Brecht had Nazi Germany to fight.

Maybe this is why Scorsese says that Marvel movies aren’t “cinema”.

Today, we don’t want art to be a hammer. We don’t want to be consumed in Rothko’s towering canvases of color. We don’t want Cage’s 4’33 to remind us of our suffocating need to fill the void.

We don’t want art to be a mirror. We don’t want to watch that documentary. We don’t want to see the world’s water crisis, the limitless waste of the global agricultural system, the mass extinctions leading to failing ecosystems, the cost the global poor pay to keep us comfortable, the societal destabilization as governing bodies claw and clamor for resources to preserve “us” and not “them”.
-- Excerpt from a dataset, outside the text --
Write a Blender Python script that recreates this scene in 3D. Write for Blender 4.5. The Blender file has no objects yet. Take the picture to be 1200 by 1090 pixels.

We don’t want to fight our fight.

We want art to be sleeping pills. We want Marvel. We want Taylor Swift. We want Game of Thrones. We want to be soothed. We want to escape. We want to forget ourselves. We want to forget the world.

Me? I’m not a good person. I just need to get by. I can’t do anything for anyone else. The hammer’s too heavy. I’ve already been bludgeoned. I want to forget the years I wasted. I want to forget the person I should have been. I want to forget how stupid my problems are. I’ll take the sleeping pill and start binging the next season of “The Great British Baking Show.”